## Task instructions
Make an exact copy of the entries, and keep any pictures out of it.

## Records shown
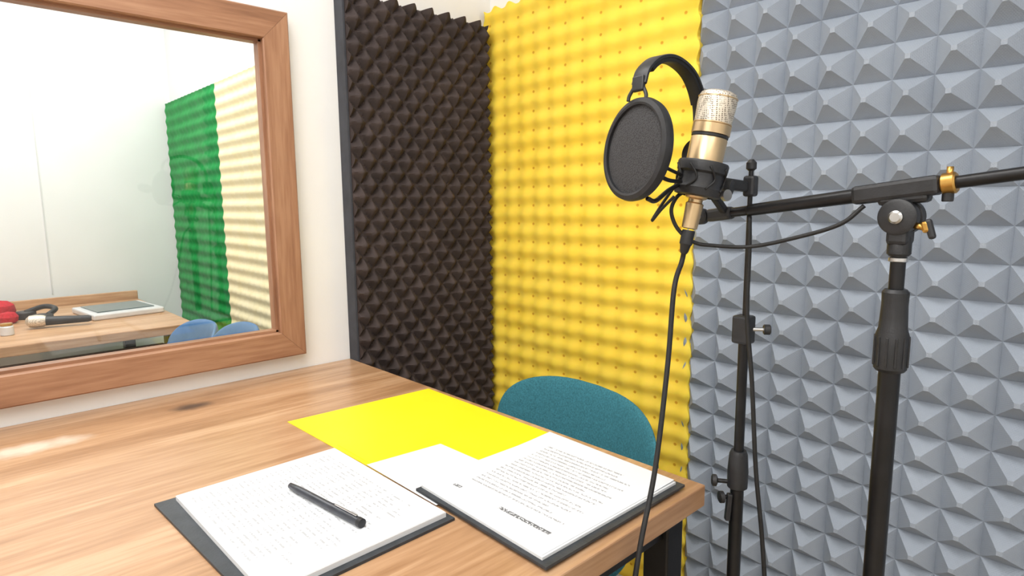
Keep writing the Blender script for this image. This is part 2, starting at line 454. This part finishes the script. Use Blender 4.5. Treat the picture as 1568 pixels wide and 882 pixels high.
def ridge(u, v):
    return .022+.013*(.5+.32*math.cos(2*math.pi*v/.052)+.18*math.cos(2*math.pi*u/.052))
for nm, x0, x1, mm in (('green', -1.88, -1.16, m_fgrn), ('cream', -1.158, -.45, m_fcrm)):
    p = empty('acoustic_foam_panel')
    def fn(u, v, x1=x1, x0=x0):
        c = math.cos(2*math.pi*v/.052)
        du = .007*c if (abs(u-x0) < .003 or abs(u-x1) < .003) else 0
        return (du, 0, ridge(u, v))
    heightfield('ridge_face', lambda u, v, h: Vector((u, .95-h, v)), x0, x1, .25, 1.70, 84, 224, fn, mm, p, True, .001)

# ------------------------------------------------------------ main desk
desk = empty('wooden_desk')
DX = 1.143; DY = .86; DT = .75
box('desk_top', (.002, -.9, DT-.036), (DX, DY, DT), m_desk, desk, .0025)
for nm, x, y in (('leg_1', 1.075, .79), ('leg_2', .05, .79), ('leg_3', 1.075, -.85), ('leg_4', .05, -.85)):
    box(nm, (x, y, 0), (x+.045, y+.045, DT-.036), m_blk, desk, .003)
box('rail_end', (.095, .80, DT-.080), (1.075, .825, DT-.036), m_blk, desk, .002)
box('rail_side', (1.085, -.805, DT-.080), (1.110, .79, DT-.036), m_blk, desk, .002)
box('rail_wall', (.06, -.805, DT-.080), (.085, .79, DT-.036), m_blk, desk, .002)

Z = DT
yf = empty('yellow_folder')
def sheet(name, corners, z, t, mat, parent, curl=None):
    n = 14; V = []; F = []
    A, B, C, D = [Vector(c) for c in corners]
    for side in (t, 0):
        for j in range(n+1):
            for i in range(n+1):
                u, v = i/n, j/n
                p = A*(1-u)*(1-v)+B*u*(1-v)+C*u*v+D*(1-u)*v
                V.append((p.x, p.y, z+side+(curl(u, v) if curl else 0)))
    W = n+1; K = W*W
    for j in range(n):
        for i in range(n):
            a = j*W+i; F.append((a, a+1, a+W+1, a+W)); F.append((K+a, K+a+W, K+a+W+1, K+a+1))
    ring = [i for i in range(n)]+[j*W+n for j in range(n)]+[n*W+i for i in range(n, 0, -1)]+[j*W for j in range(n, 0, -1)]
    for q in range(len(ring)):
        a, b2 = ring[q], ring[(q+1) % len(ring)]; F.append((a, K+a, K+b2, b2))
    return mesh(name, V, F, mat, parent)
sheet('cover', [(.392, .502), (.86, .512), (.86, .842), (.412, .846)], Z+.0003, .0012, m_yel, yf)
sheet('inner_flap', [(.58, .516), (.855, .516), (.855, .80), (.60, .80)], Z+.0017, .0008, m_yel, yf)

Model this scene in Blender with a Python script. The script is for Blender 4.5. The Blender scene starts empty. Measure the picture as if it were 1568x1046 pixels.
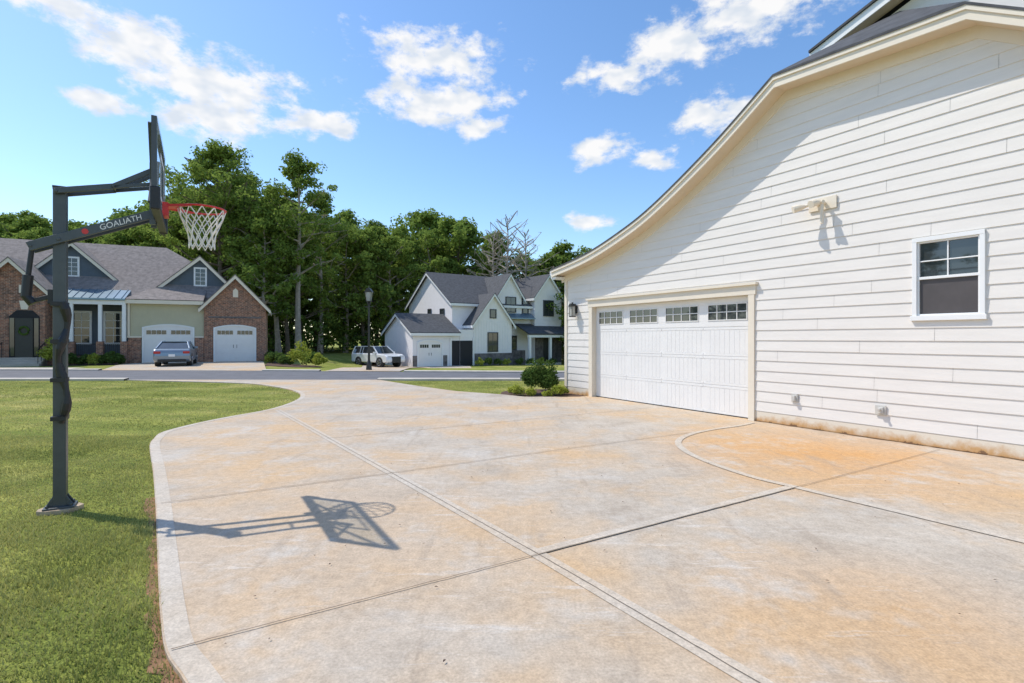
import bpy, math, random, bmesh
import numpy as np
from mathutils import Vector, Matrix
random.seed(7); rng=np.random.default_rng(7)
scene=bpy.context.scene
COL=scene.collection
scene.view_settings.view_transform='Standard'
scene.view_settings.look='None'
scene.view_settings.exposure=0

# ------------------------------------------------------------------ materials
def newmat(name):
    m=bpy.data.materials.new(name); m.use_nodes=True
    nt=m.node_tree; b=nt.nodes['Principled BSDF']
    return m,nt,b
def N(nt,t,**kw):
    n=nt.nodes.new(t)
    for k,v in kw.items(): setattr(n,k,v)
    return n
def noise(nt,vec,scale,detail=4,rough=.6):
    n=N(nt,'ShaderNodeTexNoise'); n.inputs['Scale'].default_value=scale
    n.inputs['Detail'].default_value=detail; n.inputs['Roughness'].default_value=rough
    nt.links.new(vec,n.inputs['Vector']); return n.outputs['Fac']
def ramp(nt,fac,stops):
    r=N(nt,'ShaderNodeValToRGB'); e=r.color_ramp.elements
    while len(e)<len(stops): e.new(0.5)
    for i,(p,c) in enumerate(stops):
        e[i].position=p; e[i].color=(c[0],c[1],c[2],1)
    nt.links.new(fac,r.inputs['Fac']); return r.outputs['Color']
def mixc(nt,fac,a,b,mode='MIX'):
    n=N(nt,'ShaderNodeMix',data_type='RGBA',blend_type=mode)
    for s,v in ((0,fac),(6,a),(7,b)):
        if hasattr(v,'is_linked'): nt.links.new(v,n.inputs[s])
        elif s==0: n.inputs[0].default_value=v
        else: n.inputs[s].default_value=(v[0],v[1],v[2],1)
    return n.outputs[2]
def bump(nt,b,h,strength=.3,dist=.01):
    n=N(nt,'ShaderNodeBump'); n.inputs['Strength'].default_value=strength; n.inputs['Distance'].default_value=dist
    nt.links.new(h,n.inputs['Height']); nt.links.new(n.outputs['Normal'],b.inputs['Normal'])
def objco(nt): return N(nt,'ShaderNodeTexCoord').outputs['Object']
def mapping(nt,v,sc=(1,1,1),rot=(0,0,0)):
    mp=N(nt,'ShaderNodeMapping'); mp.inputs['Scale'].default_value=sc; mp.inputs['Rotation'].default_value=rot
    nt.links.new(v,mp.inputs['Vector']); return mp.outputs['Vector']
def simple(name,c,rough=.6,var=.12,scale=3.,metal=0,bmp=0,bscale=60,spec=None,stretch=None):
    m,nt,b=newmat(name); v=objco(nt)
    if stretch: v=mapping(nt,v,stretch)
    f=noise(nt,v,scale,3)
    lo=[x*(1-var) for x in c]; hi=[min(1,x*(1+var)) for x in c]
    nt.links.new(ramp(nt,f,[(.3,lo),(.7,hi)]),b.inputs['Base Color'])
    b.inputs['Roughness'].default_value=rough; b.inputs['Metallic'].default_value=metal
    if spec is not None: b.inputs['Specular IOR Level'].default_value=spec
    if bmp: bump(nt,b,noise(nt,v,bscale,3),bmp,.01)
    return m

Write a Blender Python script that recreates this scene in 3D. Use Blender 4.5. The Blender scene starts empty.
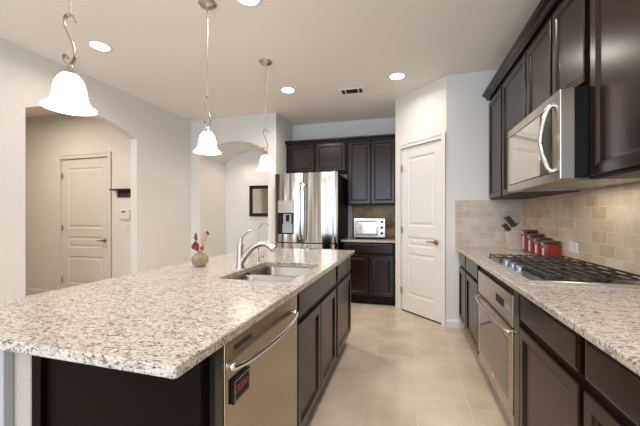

## Task solution
Keep writing the Blender script for this image. This is part 2, starting at line 454. This part finishes the script. Use Blender 4.5. Treat the picture as 1568 pixels wide and 882 pixels high.
def ridge(u, v):
    return .022+.013*(.5+.32*math.cos(2*math.pi*v/.052)+.18*math.cos(2*math.pi*u/.052))
for nm, x0, x1, mm in (('green', -1.88, -1.16, m_fgrn), ('cream', -1.158, -.45, m_fcrm)):
    p = empty('acoustic_foam_panel')
    def fn(u, v, x1=x1, x0=x0):
        c = math.cos(2*math.pi*v/.052)
        du = .007*c if (abs(u-x0) < .003 or abs(u-x1) < .003) else 0
        return (du, 0, ridge(u, v))
    heightfield('ridge_face', lambda u, v, h: Vector((u, .95-h, v)), x0, x1, .25, 1.70, 84, 224, fn, mm, p, True, .001)

# ------------------------------------------------------------ main desk
desk = empty('wooden_desk')
DX = 1.143; DY = .86; DT = .75
box('desk_top', (.002, -.9, DT-.036), (DX, DY, DT), m_desk, desk, .0025)
for nm, x, y in (('leg_1', 1.075, .79), ('leg_2', .05, .79), ('leg_3', 1.075, -.85), ('leg_4', .05, -.85)):
    box(nm, (x, y, 0), (x+.045, y+.045, DT-.036), m_blk, desk, .003)
box('rail_end', (.095, .80, DT-.080), (1.075, .825, DT-.036), m_blk, desk, .002)
box('rail_side', (1.085, -.805, DT-.080), (1.110, .79, DT-.036), m_blk, desk, .002)
box('rail_wall', (.06, -.805, DT-.080), (.085, .79, DT-.036), m_blk, desk, .002)

Z = DT
yf = empty('yellow_folder')
def sheet(name, corners, z, t, mat, parent, curl=None):
    n = 14; V = []; F = []
    A, B, C, D = [Vector(c) for c in corners]
    for side in (t, 0):
        for j in range(n+1):
            for i in range(n+1):
                u, v = i/n, j/n
                p = A*(1-u)*(1-v)+B*u*(1-v)+C*u*v+D*(1-u)*v
                V.append((p.x, p.y, z+side+(curl(u, v) if curl else 0)))
    W = n+1; K = W*W
    for j in range(n):
        for i in range(n):
            a = j*W+i; F.append((a, a+1, a+W+1, a+W)); F.append((K+a, K+a+W, K+a+W+1, K+a+1))
    ring = [i for i in range(n)]+[j*W+n for j in range(n)]+[n*W+i for i in range(n, 0, -1)]+[j*W for j in range(n, 0, -1)]
    for q in range(len(ring)):
        a, b2 = ring[q], ring[(q+1) % len(ring)]; F.append((a, K+a, K+b2, b2))
    return mesh(name, V, F, mat, parent)
sheet('cover', [(.392, .502), (.86, .512), (.86, .842), (.412, .846)], Z+.0003, .0012, m_yel, yf)
sheet('inner_flap', [(.58, .516), (.855, .516), (.855, .80), (.60, .80)], Z+.0017, .0008, m_yel, yf)

Model this scene in Blender with a Python script. The script is for Blender 4.5. The Blender scene starts empty. Measure the picture as if it were 1568x1046 pixels.
import bpy, math, random, bmesh
import numpy as np
from mathutils import Vector, Matrix
random.seed(7); rng=np.random.default_rng(7)
scene=bpy.context.scene
COL=scene.collection
scene.view_settings.view_transform='Standard'
scene.view_settings.look='None'
scene.view_settings.exposure=0

# ------------------------------------------------------------------ materials
def newmat(name):
    m=bpy.data.materials.new(name); m.use_nodes=True
    nt=m.node_tree; b=nt.nodes['Principled BSDF']
    return m,nt,b
def N(nt,t,**kw):
    n=nt.nodes.new(t)
    for k,v in kw.items(): setattr(n,k,v)
    return n
def noise(nt,vec,scale,detail=4,rough=.6):
    n=N(nt,'ShaderNodeTexNoise'); n.inputs['Scale'].default_value=scale
    n.inputs['Detail'].default_value=detail; n.inputs['Roughness'].default_value=rough
    nt.links.new(vec,n.inputs['Vector']); return n.outputs['Fac']
def ramp(nt,fac,stops):
    r=N(nt,'ShaderNodeValToRGB'); e=r.color_ramp.elements
    while len(e)<len(stops): e.new(0.5)
    for i,(p,c) in enumerate(stops):
        e[i].position=p; e[i].color=(c[0],c[1],c[2],1)
    nt.links.new(fac,r.inputs['Fac']); return r.outputs['Color']
def mixc(nt,fac,a,b,mode='MIX'):
    n=N(nt,'ShaderNodeMix',data_type='RGBA',blend_type=mode)
    for s,v in ((0,fac),(6,a),(7,b)):
        if hasattr(v,'is_linked'): nt.links.new(v,n.inputs[s])
        elif s==0: n.inputs[0].default_value=v
        else: n.inputs[s].default_value=(v[0],v[1],v[2],1)
    return n.outputs[2]
def bump(nt,b,h,strength=.3,dist=.01):
    n=N(nt,'ShaderNodeBump'); n.inputs['Strength'].default_value=strength; n.inputs['Distance'].default_value=dist
    nt.links.new(h,n.inputs['Height']); nt.links.new(n.outputs['Normal'],b.inputs['Normal'])
def objco(nt): return N(nt,'ShaderNodeTexCoord').outputs['Object']
def mapping(nt,v,sc=(1,1,1),rot=(0,0,0)):
    mp=N(nt,'ShaderNodeMapping'); mp.inputs['Scale'].default_value=sc; mp.inputs['Rotation'].default_value=rot
    nt.links.new(v,mp.inputs['Vector']); return mp.outputs['Vector']
def simple(name,c,rough=.6,var=.12,scale=3.,metal=0,bmp=0,bscale=60,spec=None,stretch=None):
    m,nt,b=newmat(name); v=objco(nt)
    if stretch: v=mapping(nt,v,stretch)
    f=noise(nt,v,scale,3)
    lo=[x*(1-var) for x in c]; hi=[min(1,x*(1+var)) for x in c]
    nt.links.new(ramp(nt,f,[(.3,lo),(.7,hi)]),b.inputs['Base Color'])
    b.inputs['Roughness'].default_value=rough; b.inputs['Metallic'].default_value=metal
    if spec is not None: b.inputs['Specular IOR Level'].default_value=spec
    if bmp: bump(nt,b,noise(nt,v,bscale,3),bmp,.01)
    return m

Write a Blender Python script that recreates this scene in 3D. Use Blender 4.5. The Blender scene starts empty.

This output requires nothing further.